As Isabelle Fortin from Ipsos puts it: “Empathy isn’t merely a soft skill. It’s about action — delivering tangible solutions, showing genuine care, and supporting daily life.”
Truth builds valuable communities
Brands that understand human truths don’t just build customer bases; they build communities.
In the US, Fanatics has created a loyalty ecosystem rooted in a simple truth: sports fandom is about belonging. Its Fanatics ONE programme allows fans to earn and use rewards across merchandise, collectables, tickets and experiences. Customers don’t just buy — they participate in something bigger than a transaction.
Across Africa, we see powerful examples of brands growing through cultural understanding.
Castle Lager has built decades of brand equity around resilience, togetherness and optimism — values that remain constant even as executions evolve.
Its iconic 1998 Africa advertisement resonated so deeply because it tapped into the human truth of homecoming and collective pride.
Safaricom’s M-Pesa didn’t succeed because it was technologically impressive, but because it addressed a fundamental human need: financial dignity and the ability to support family.

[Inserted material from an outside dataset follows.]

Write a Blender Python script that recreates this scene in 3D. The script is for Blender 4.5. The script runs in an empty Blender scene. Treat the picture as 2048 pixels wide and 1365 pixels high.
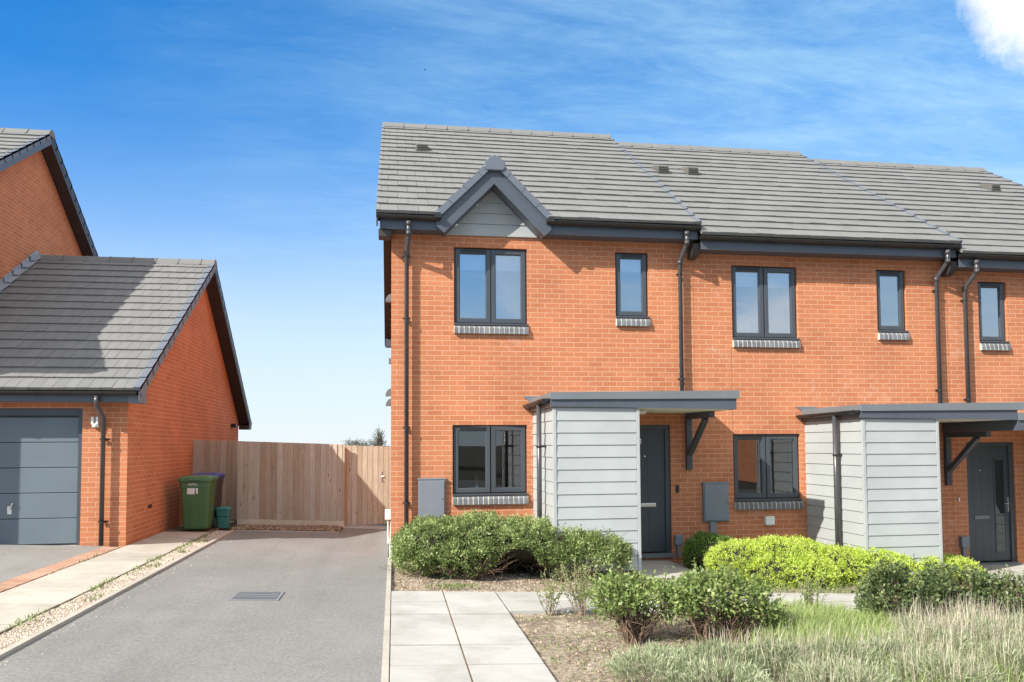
import bpy, math, random
import numpy as np
from mathutils import Vector, Matrix, noise as mnoise
rnd = random.Random(7)
C = bpy.context.scene.collection
SUN = Vector((1.7, 1.0, -1.47))

def gz(x):
    return .10 - .038 * max(-25., min(25., x))

# ------------------------------------------------------------------ mesh helper
class MB:
    def __init__(s):
        s.v, s.f, s.t, s.cur = [], [], [], .5
    def vert(s, p):
        s.v.append((p[0], p[1], p[2])); s.t.append(s.cur); return len(s.v) - 1
    def face(s, pts):
        s.f.append([s.vert(p) for p in pts])
    def quad(s, a, b, c, d): s.face((a, b, c, d))
    def hexa(s, p):  # 8 points: bottom 4 ccw, top 4 ccw
        i = [s.vert(q) for q in p]
        for q in ((3, 2, 1, 0), (4, 5, 6, 7), (0, 1, 5, 4), (1, 2, 6, 5), (2, 3, 7, 6), (3, 0, 4, 7)):
            s.f.append([i[k] for k in q])
    def box(s, x0, x1, y0, y1, z0, z1):
        s.hexa(((x0, y0, z0), (x1, y0, z0), (x1, y1, z0), (x0, y1, z0), (x0, y0, z1), (x1, y0, z1), (x1, y1, z1), (x0, y1, z1)))
    def sbox(s, x0, x1, y0, y1, a, b):  # box that follows the ground slope, a..b above it
        g0, g1 = gz(x0), gz(x1)
        s.hexa(((x0, y0, g0 + a), (x1, y0, g1 + a), (x1, y1, g1 + a), (x0, y1, g0 + a), (x0, y0, g0 + b), (x1, y0, g1 + b), (x1, y1, g1 + b), (x0, y1, g0 + b)))
    def prism(s, poly, d):  # polygon extruded by vector d
        n = len(poly); d = Vector(d)
        a = [s.vert(p) for p in poly]; b = [s.vert(Vector(p) + d) for p in poly]
        s.f.append(a[::-1]); s.f.append(b)
        for i in range(n):
            j = (i + 1) % n; s.f.append([a[i], a[j], b[j], b[i]])
    def tube(s, path, r, n=10, cap=True):
        path = [Vector(p) for p in path]; rings = []
        if not isinstance(r, (list, tuple)): r = [r] * len(path)
        for k, p in enumerate(path):
            if k == 0: t = path[1] - p
            elif k == len(path) - 1: t = p - path[k - 1]
            else: t = (path[k + 1] - p).normalized() + (p - path[k - 1]).normalized()
            t.normalize()
            u = t.cross(Vector((0, 0, 1)) if abs(t.z) < .9 else Vector((1, 0, 0))).normalized()
            w = t.cross(u)
            rings.append([s.vert(p + (u * math.cos(2 * math.pi * i / n) + w * math.sin(2 * math.pi * i / n)) * r[k]) for i in range(n)])
        for a, b in zip(rings, rings[1:]):
            for i in range(n):
                j = (i + 1) % n; s.f.append([a[i], a[j], b[j], b[i]])
        if cap: s.f.append(rings[0][::-1]); s.f.append(rings[-1])
    def bar(s, a, b, w, h, up=(0, 0, 1)):  # square bar from a to b
        a, b, up = Vector(a), Vector(b), Vector(up)
        t = (b - a).normalized(); u = t.cross(up).normalized() * w / 2; v = u.normalized().cross(t) * h / 2
        s.hexa((a - u - v, a + u - v, b + u - v, b - u - v, a - u + v, a + u + v, b + u + v, b - u + v))
    def ring(s, x0, x1, z0, z1, w, y0, y1, wb=None):  # rectangular frame, front at y0
        wb = wb or w
        s.box(x0, x0 + w, y0, y1, z0, z1); s.box(x1 - w, x1, y0, y1, z0, z1)
        s.box(x0 + w, x1 - w, y0 + .0005, y1, z0, z0 + wb); s.box(x0 + w, x1 - w, y0 + .0005, y1, z1 - w, z1)
    def build(s, name, mat, parent=None, smooth=False, bevel=0):
        me = bpy.data.meshes.new(name)
        off = wloc(parent)
        vs = [(v[0] - off[0], v[1] - off[1], v[2] - off[2]) for v in s.v]
        me.from_pydata(vs, [], s.f); me.update()
        uv = me.uv_layers.new(name='UVMap')
        vv = s.v
        for p in me.polygons:
            n = p.normal; ax, ay, az = abs(n.x), abs(n.y), abs(n.z)
            for li in p.loop_indices:
                q = vv[me.loops[li].vertex_index]
                if ay >= ax and ay >= az * .9: uv.data[li].uv = (q[0], q[2])
                elif ax >= az * .9: uv.data[li].uv = (q[1], q[2])
                else: uv.data[li].uv = (q[0], q[1])
        at = me.attributes.new('tint', 'FLOAT', 'POINT'); at.data.foreach_set('value', s.t)
        if smooth: me.polygons.foreach_set('use_smooth', [True] * len(me.polygons))
        return link(name, me, mat, parent, bevel)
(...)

It now processes hundreds of billions of dollars annually because it solved real problems rooted in lived realities.
MTN’s success across the continent similarly reflects more than network coverage. For different generations, the brand represents freedom, reconnection and possibility. Same brand. Same human truth. Different expressions.
The business case for human truths
Brands built on authentic human truths are more resilient in times of change. They command loyalty, earn premium pricing, and remain relevant across shifting platforms.
Castle Lager has delivered some of South Africa’s most enduring brand stories for decades.
Dove’s Real Beauty platform continues into its third decade not because it followed trends, but because it tapped into a universal truth: people want to be seen as they are.
Advice for CMOs
For CMOs navigating 2026’s fast-moving landscape, my advice is simple: trends deserve attention, but truths deserve investment.
Before pursuing any new tool or platform, I ask three questions:
- Is this a trifle that will disappear once novelty fades?
- Is this a trend reflecting genuine behavioural change?
- Or does this connect to a human truth that will still matter in 10 years?
As leaders, we don’t just choose technologies — we choose what we prioritise. And if we prioritise speed over substance, we may build faster campaigns, but not stronger brands.
The brands that will endure are not those that adopt every innovation first, but those that use innovation to better understand and serve enduring human needs.
The more technology advances, the more essential it becomes to understand what makes us human.
That’s not a paradox. That’s our responsibility.